Tutto ciò non è per caso. Questa traccia è un anomalia in quanto una delle poche che non sono state concepite concettualmente mentre venivano scritte. “‘Stan’ è stata una delle poche canzoni che ho veramente scritto e concepito a tavolino”, Eminem disse su VH1 nel 2002, “Sapevo esattamente di cosa avrebbe parlato”. L’idea arrivò dopo aver ricevuto il beat dal producer The 45 King, che aveva sentito “Thank You” in una pubblicità di Sliding Doors, l’aveva registrata direttamente dalla TV e aggiunto un beat e una linea di basso. “Le parole mi hanno immediatamente mandato in quella direzione”, dichiarò Eminem. “‘La tua foto sul mio muro’—questa parla di un fan ossessionato.

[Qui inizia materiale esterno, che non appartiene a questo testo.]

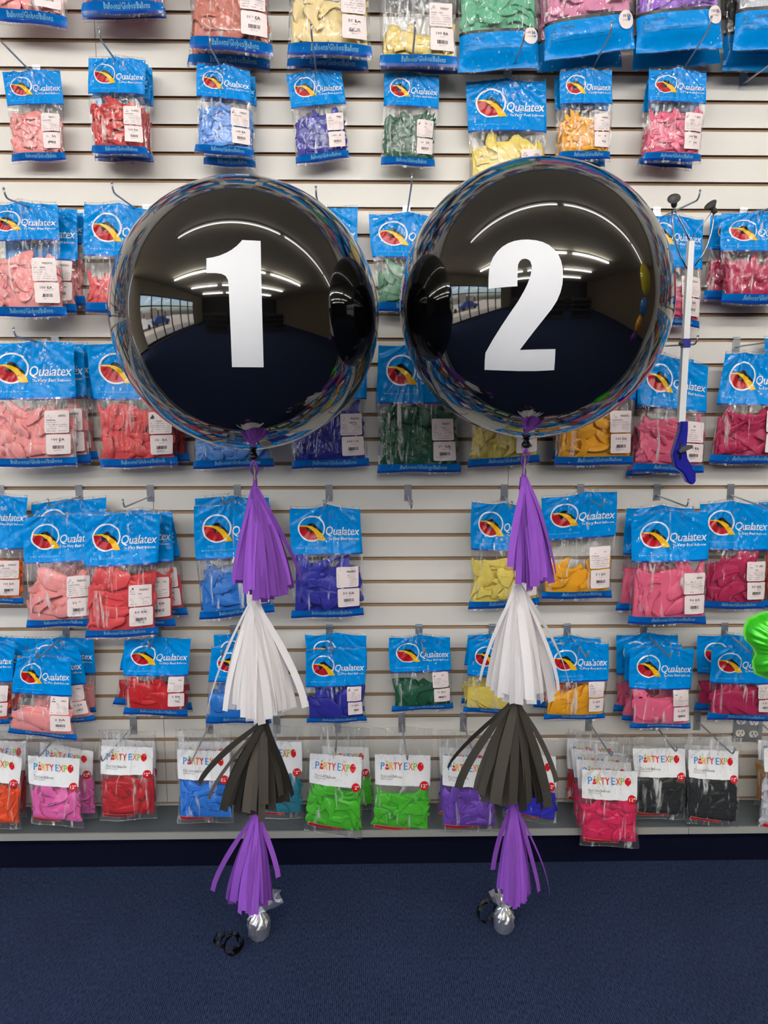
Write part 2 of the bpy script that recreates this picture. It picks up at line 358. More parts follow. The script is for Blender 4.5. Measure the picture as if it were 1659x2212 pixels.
def pile(wp, v0, v1, size, dens, mat, parent, seed, u0=0.035, u1=0.965, topvar=0.07):
    rg = np.random.default_rng(seed)
    W, H = wp.W, wp.H
    Vs = []; Fs = []; base = 0
    ph = rg.uniform(0, 6, 3)
    def top(u): return v0 + topvar * (0.5 + 0.5 * np.sin(u * 7 + ph[0]) * np.cos(u * 3.1 + ph[1])) + topvar * 0.8 * (2 * np.abs(u - 0.5)) ** 2
    # inner mass of latex
    nx, ny = 14, 16
    us = np.linspace(u0 + 0.01, u1 - 0.01, nx); ts = np.linspace(0, 1, ny)
    U = np.repeat(us[None, :], ny, 0).ravel(); Tt = np.repeat(ts[:, None], nx, 1).ravel()
    Vv = (top(U) + 0.045) * (1 - Tt) + v1 * Tt
    ef = wp.env(U, Vv)
    Fr = wp.P(U, Vv, rel=ef * 0.25 * np.sin(np.clip(Tt, 0.03, 0.97) * PI) ** 0.3); Bk = wp.P(U, Vv, rel=-ef * 0.38)
    q = [(j * nx + i, (j + 1) * nx + i, (j + 1) * nx + i + 1, j * nx + i + 1) for j in range(ny - 1) for i in range(nx - 1)]
    Vs.append(Fr); Fs += q; Vs.append(Bk); Fs += [tuple(k + nx * ny for k in f[::-1]) for f in q]; base = 2 * nx * ny
    n = int(1.35 * dens * (u1 - u0) * W * (v1 - v0) * H / (size * size * 0.45))
    n = max(n, 4)
    order = rg.permutation(n)
    cols = max(1, int(round(math.sqrt(n * W / max(1e-6, (v1 - v0) * H)))))
    rows = int(math.ceil(n / cols))
    for k in range(n):
        PV, PF = PIECES[rg.integers(len(PIECES))]
        sc = size * rg.uniform(0.8, 1.15)
        a = rg.uniform(0, 2 * PI) if rg.random() < 0.55 else rg.choice([PI / 2, -PI / 2]) + rg.normal() * 0.35
        tx, ty = rg.normal() * 0.35, rg.normal() * 0.35
        M = np.array(Matrix.Rotation(a, 3, 'Y') @ Matrix.Rotation(tx, 3, 'X') @ Matrix.Rotation(ty, 3, 'Z') @ Matrix.Rotation(rg.choice([0, PI]), 3, 'Z'))
        Q = (PV * sc) @ M.T
        ci, cj = k % cols, k // cols
        uc = u0 + (u1 - u0) * (ci + 0.5 + rg.uniform(-0.6, 0.6)) / cols
        m = size * 0.33 / W; uc = min(max(uc, u0 + m), u1 - m)
        tp = top(uc); vc = tp + (v1 - tp) * min(1, max(0, (cj + 0.5 + rg.uniform(-0.6, 0.6)) / rows)); mv = size * 0.30 / H
        vc = min(max(vc, tp + mv), v1 - mv)
        uu = uc + Q[:, 0] / W; vv = vc - Q[:, 2] / H
        uu = 0.5 + (u1 - 0.5) * np.tanh((uu - 0.5) / (u1 - 0.5) * 1.25) / math.tanh(1.25)
        over = np.maximum(0, vv - (v1 - 0.03)); vv = np.where(over > 0, v1 - 0.03 + 0.03 * np.tanh(over / 0.03 * 0.6), vv)
        e = wp.env(np.clip(uu, 0, 1), vv)
        wv = e * rg.uniform(0.25, 0.95) - Q[:, 1] * 1.3
        wv = e * 0.93 * np.tanh(wv / (e + 1e-6)); wv = np.maximum(wv - size * 0.014, -0.4 * e)
        vv = np.maximum(vv, v0 - 0.02)
        Vs.append(wp.P(uu, vv, rel=wv + wp.wr(np.clip(uu, 0, 1), vv))); Fs += [tuple(i + base for i in f) for f in PF]; base += len(PV)
    o = mesh_obj('balloon_pile', np.concatenate(Vs), Fs, mat, parent, True)
    o['kind'] = 'stuff'
    return o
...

Continuavo a pensarci”. Poi, Dido ricevette una lettera che l’informava che la sua canzone, concepita per tirarsi su dopo una brutta giornata, era stata campionata per una murder ballad—e lei apprezzò, il che probabilmente testimonia quanto entrambe le tracce spacchino dal punto di vista strumentale. È e rimane una delle accoppiate più assurde della musica: il Nemico Numero Uno d’America e il fiorellino delicato delle radio inglesi; “Cum On Everybody” e “White Flag“; Marshall Bruce Mathers e Dido Florian Cloud de Bounevialle O’Malley Armstrong. Eppure, funzionò. “Stan” raggiunse il numero uno in 11 Paesi, tra cui UK, Germania, Italia e Australia. È considerata una delle canzoni di Eminem più amate dalla critica, Rolling Stone l’ha inserita tra le migliori canzoni di tutti i tempi nel 2011 e la Rock and Roll Hall of Fame l’ha inserita fra le 500 canzoni che hanno definito al Rock and Roll. Nel 2001, Eminem la suonò dal vivo con Elton John ai Grammy del 2001, con Elton a cantare le parti di Dido, tralasciando le parti più barocche del suo usuale approccio live.
Ora è un termine perlopiù positivo, recuperato da chi apprezza oltremodo qualcosa, che sia Beyoncé o i burrito; ma “Stan” si tuffa nel profondo della dinamica incasinata tra artisti e fan. All’inizio, Stan viene presentato come uno qualunque—quasi tipico. Chi di noi non ha passato ore a esplorare il catalogo di un artista di cui ci siamo trovati innamorati, tappezzato i muri con le sue foto e copiato la sua acconciatura o i suoi vestiti? È praticamente metà del pubblico ai concerti dei Paramore. Ma la graduale crescita d’intensità e definitiva rottura dello stato mentale di Snap, i dettagli della sua vita e la prospettiva in prima persona lo umanizzano in un modo che provoca in noi odio e paura, ma anche pietà. Disegna le ombre che spesso mancano quando storie come questa vengono spiattellate sui giornali nel mondo reale.
Con il doppio omicidio che Eminem aveva già evocato per sé stesso due anni prima, Stan è allo stesso tempo uno scenario estremo e un tipico esempio di violenza maschile. Lui è una sinistra esagerazione del fan, ma non è irrealistico come essere umano. Eminem è un contenitore molto ben costruito e facilmente identificabile per l’offesa gratuita—non è previsto che ci identifichiamo in lui, ma siamo incoraggiati a vedere almeno un pezzettino di noi riflesso in Stan.